Given exercise :: Quote, with no changes, the lines that run from the top of the material to the line with "XL = -0.5465", both included.

● ● ● ●

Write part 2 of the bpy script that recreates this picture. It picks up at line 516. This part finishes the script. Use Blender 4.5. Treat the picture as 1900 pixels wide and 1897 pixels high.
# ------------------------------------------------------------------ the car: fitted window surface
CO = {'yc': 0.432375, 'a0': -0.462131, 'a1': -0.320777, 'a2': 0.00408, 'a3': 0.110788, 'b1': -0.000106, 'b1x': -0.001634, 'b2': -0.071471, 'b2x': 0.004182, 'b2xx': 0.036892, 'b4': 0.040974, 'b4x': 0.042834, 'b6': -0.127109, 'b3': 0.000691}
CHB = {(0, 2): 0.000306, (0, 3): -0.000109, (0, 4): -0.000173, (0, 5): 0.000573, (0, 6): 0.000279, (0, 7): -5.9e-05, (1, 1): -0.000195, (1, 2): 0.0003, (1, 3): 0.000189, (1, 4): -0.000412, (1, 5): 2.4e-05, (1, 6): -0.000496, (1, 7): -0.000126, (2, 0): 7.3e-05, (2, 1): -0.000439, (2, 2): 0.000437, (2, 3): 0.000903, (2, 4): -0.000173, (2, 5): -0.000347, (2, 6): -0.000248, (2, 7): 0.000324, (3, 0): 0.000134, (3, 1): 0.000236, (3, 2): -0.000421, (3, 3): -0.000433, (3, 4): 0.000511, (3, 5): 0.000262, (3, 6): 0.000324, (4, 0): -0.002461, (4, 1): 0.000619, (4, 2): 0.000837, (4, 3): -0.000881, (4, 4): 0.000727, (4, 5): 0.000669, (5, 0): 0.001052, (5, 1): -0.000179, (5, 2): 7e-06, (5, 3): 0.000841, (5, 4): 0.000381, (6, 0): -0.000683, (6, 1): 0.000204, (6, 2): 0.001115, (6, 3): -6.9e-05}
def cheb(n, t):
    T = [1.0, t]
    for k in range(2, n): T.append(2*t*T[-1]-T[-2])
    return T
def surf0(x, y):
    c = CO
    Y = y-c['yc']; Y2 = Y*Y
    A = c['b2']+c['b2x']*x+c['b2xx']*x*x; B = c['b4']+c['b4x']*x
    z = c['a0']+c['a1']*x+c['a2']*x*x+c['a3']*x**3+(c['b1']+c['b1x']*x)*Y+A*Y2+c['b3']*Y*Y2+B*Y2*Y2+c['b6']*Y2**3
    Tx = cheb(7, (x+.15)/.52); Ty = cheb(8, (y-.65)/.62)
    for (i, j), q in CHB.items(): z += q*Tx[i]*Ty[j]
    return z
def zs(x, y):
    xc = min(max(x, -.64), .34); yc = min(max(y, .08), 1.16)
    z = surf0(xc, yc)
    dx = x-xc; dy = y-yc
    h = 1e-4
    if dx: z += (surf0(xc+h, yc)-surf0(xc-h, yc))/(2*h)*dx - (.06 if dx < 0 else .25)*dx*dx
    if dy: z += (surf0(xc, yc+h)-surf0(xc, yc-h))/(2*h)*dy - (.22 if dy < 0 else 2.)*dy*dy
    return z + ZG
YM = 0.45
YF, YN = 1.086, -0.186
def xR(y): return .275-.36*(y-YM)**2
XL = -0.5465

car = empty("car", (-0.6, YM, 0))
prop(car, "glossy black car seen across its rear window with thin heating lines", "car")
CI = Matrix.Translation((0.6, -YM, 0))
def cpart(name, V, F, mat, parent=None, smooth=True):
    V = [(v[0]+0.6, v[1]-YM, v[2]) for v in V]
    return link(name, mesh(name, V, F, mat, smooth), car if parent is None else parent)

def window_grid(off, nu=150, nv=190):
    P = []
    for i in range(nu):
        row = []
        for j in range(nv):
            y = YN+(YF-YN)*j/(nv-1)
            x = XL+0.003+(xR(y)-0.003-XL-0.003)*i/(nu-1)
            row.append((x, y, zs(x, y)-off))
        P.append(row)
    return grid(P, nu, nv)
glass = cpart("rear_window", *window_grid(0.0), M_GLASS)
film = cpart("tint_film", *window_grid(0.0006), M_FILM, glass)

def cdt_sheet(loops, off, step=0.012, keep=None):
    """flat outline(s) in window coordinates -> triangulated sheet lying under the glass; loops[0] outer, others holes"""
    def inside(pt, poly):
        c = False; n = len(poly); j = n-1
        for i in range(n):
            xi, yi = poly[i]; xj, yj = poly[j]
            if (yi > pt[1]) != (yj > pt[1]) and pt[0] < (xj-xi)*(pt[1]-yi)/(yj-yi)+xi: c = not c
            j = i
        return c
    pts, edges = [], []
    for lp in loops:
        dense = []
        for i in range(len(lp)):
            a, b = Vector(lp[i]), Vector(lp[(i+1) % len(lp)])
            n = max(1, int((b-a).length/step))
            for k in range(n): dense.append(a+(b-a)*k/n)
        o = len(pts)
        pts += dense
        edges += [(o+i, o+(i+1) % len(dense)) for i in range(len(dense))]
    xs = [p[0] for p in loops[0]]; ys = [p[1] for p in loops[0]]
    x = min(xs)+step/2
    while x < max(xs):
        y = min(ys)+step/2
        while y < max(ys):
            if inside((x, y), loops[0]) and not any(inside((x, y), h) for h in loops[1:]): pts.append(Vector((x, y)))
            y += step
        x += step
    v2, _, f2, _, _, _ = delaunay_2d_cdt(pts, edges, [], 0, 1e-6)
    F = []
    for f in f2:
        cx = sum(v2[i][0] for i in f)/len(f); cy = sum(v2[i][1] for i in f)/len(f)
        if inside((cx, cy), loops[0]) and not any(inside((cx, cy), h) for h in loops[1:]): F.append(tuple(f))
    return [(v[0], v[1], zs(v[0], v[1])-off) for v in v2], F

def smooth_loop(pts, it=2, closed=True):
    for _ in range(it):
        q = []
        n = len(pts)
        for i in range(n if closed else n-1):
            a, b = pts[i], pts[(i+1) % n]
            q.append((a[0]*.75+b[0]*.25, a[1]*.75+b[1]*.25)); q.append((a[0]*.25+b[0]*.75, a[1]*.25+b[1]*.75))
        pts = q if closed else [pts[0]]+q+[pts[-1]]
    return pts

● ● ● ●

Worked solution ::
Write part 2 of the bpy script that recreates this picture. It picks up at line 516. This part finishes the script. Use Blender 4.5. Treat the picture as 1900 pixels wide and 1897 pixels high.
# ------------------------------------------------------------------ the car: fitted window surface
CO = {'yc': 0.432375, 'a0': -0.462131, 'a1': -0.320777, 'a2': 0.00408, 'a3': 0.110788, 'b1': -0.000106, 'b1x': -0.001634, 'b2': -0.071471, 'b2x': 0.004182, 'b2xx': 0.036892, 'b4': 0.040974, 'b4x': 0.042834, 'b6': -0.127109, 'b3': 0.000691}
CHB = {(0, 2): 0.000306, (0, 3): -0.000109, (0, 4): -0.000173, (0, 5): 0.000573, (0, 6): 0.000279, (0, 7): -5.9e-05, (1, 1): -0.000195, (1, 2): 0.0003, (1, 3): 0.000189, (1, 4): -0.000412, (1, 5): 2.4e-05, (1, 6): -0.000496, (1, 7): -0.000126, (2, 0): 7.3e-05, (2, 1): -0.000439, (2, 2): 0.000437, (2, 3): 0.000903, (2, 4): -0.000173, (2, 5): -0.000347, (2, 6): -0.000248, (2, 7): 0.000324, (3, 0): 0.000134, (3, 1): 0.000236, (3, 2): -0.000421, (3, 3): -0.000433, (3, 4): 0.000511, (3, 5): 0.000262, (3, 6): 0.000324, (4, 0): -0.002461, (4, 1): 0.000619, (4, 2): 0.000837, (4, 3): -0.000881, (4, 4): 0.000727, (4, 5): 0.000669, (5, 0): 0.001052, (5, 1): -0.000179, (5, 2): 7e-06, (5, 3): 0.000841, (5, 4): 0.000381, (6, 0): -0.000683, (6, 1): 0.000204, (6, 2): 0.001115, (6, 3): -6.9e-05}
def cheb(n, t):
    T = [1.0, t]
    for k in range(2, n): T.append(2*t*T[-1]-T[-2])
    return T
def surf0(x, y):
    c = CO
    Y = y-c['yc']; Y2 = Y*Y
    A = c['b2']+c['b2x']*x+c['b2xx']*x*x; B = c['b4']+c['b4x']*x
    z = c['a0']+c['a1']*x+c['a2']*x*x+c['a3']*x**3+(c['b1']+c['b1x']*x)*Y+A*Y2+c['b3']*Y*Y2+B*Y2*Y2+c['b6']*Y2**3
    Tx = cheb(7, (x+.15)/.52); Ty = cheb(8, (y-.65)/.62)
    for (i, j), q in CHB.items(): z += q*Tx[i]*Ty[j]
    return z
def zs(x, y):
    xc = min(max(x, -.64), .34); yc = min(max(y, .08), 1.16)
    z = surf0(xc, yc)
    dx = x-xc; dy = y-yc
    h = 1e-4
    if dx: z += (surf0(xc+h, yc)-surf0(xc-h, yc))/(2*h)*dx - (.06 if dx < 0 else .25)*dx*dx
    if dy: z += (surf0(xc, yc+h)-surf0(xc, yc-h))/(2*h)*dy - (.22 if dy < 0 else 2.)*dy*dy
    return z + ZG
YM = 0.45
YF, YN = 1.086, -0.186
def xR(y): return .275-.36*(y-YM)**2
XL = -0.5465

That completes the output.